Adaptive and conjoint scalar-vector tracking loops for GNSS tracking robustness and positioning integrity

Abstract

Maintaining robust tracking and positioning integrity in harsh environments is a real challenge for GNSS receivers. This paper considers three possible tracking and navigation solutions to address this challenge. Firstly, a vector tracking loop (VTL) capable of using correlator-based multipath detectors and other signal quality indicators to exclude contaminated satellites from the PVT calculation is proposed. Secondly, an adaptive scalar-vector tracking loop (STL-VTL) that continuously switches between STL and VTL modes based on the state of signal quality indicators is considered.

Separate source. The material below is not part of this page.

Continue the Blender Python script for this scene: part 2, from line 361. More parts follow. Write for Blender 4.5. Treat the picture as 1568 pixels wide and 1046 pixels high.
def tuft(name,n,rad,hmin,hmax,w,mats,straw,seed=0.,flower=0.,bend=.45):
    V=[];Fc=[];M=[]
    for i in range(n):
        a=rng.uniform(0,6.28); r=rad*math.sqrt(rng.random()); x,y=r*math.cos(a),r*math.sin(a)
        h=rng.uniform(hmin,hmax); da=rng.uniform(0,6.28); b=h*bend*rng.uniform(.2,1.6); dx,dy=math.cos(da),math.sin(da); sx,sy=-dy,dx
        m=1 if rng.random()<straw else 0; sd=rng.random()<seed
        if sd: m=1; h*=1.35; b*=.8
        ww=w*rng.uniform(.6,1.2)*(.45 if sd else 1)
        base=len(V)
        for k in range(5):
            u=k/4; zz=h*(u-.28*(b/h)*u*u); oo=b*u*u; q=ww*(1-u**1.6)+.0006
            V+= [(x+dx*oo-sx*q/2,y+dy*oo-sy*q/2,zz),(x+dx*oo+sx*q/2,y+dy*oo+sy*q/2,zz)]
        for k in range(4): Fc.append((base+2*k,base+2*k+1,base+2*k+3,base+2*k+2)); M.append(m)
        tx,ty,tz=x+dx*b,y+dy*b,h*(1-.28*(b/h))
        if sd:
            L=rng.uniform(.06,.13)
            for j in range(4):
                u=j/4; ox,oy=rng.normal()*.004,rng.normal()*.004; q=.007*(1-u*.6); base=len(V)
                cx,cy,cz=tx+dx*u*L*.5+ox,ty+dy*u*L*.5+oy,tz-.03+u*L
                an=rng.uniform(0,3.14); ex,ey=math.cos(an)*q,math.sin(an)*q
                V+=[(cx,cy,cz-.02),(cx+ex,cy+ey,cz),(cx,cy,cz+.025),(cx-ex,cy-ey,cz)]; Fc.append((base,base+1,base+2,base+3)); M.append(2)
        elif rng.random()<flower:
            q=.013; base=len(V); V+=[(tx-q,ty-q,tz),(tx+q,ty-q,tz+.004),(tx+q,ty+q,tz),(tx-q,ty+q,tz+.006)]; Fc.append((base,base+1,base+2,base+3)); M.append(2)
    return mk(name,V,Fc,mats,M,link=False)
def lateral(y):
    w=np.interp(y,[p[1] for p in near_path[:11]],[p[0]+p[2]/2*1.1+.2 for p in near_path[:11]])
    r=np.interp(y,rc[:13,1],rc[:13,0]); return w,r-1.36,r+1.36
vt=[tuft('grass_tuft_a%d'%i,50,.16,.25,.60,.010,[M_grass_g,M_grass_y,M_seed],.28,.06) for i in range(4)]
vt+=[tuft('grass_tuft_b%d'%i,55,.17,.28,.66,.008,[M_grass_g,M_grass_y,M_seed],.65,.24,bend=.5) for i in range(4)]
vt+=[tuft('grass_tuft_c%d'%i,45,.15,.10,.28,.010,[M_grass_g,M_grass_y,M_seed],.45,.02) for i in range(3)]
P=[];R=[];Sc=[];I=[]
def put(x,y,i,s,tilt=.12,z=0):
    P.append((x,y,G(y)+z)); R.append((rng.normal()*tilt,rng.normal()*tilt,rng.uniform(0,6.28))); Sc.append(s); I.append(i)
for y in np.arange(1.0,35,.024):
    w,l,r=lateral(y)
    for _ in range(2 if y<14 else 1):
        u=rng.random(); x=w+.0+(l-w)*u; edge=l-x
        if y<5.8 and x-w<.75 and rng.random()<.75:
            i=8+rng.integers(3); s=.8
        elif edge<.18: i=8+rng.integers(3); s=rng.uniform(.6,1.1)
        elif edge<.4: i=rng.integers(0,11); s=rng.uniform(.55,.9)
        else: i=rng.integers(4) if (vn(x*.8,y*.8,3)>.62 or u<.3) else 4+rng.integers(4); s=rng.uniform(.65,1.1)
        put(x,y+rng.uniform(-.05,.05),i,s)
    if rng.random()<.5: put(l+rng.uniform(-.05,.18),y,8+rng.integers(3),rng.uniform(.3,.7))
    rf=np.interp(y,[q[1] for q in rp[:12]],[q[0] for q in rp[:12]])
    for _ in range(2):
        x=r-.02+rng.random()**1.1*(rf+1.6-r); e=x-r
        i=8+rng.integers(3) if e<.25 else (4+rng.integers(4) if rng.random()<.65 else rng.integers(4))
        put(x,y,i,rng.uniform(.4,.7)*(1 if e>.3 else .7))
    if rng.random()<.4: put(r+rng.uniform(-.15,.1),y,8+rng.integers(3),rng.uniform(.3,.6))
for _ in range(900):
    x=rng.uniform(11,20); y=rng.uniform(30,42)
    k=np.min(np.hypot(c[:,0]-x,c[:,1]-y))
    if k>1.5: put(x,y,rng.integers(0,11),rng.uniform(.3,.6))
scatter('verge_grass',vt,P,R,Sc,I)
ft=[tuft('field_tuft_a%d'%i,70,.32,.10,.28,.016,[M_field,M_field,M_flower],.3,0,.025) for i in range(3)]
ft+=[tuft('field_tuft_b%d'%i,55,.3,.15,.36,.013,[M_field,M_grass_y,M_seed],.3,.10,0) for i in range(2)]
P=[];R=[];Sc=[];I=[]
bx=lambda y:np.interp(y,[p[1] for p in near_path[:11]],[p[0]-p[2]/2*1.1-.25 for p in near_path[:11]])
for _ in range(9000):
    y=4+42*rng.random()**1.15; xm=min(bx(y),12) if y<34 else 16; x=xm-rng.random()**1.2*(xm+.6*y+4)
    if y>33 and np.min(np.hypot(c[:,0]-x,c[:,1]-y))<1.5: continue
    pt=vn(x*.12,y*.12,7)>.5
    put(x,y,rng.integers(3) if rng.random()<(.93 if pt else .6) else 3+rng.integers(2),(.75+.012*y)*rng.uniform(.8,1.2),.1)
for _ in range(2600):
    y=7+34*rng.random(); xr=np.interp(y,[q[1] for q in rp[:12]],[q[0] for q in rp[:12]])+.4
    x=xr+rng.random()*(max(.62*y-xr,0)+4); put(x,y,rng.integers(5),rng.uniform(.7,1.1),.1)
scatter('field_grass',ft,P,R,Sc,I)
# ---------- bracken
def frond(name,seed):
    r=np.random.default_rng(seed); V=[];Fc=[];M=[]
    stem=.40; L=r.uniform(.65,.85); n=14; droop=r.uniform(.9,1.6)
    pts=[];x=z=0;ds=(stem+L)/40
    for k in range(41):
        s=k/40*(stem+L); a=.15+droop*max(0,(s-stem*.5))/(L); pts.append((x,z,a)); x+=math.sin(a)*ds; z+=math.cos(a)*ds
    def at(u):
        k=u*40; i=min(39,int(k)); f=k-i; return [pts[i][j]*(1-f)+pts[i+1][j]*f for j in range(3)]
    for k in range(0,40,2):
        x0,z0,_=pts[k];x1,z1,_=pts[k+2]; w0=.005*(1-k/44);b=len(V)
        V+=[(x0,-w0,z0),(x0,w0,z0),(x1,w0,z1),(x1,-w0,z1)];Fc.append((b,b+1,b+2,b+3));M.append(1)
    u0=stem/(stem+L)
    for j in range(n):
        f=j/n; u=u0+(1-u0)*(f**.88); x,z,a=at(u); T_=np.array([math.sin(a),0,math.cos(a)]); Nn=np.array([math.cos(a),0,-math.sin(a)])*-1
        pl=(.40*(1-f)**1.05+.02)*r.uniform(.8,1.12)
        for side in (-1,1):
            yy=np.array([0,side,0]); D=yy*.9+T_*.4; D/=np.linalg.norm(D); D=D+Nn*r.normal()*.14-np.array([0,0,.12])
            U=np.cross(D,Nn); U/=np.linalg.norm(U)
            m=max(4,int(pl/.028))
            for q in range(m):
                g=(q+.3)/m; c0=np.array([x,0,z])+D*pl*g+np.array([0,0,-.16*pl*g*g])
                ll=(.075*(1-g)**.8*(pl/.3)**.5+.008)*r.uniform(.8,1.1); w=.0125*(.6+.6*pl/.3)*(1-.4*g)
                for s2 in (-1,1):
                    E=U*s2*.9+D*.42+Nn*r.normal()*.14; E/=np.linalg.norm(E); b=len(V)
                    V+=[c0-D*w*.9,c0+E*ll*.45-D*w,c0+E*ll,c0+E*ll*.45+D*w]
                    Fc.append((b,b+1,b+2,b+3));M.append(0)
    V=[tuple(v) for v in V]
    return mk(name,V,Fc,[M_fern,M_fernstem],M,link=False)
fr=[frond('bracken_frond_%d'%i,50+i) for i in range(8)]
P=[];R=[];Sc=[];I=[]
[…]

Lastly, a conjoint scalar-vector tracking scheme which maintains STL and VTL modes simultaneously then chooses the measurements to be fed to the navigator based on the state of quality indicators is suggested. To evaluate the performance of the proposed solutions, the trajectory and environment simulator developed by the German Aerospace Center (DLR) is used to simulate GPS signals in harsh suburban and urban conditions. The exclusion of multipath contaminated satellites from PVT calculation improves PVT accuracy and tracking performance. The adaptive and conjoint STL-VTL schemes allow, each in its way, to exploit the advantages of both STL and VTL regarding positioning reliability and tracking robustness.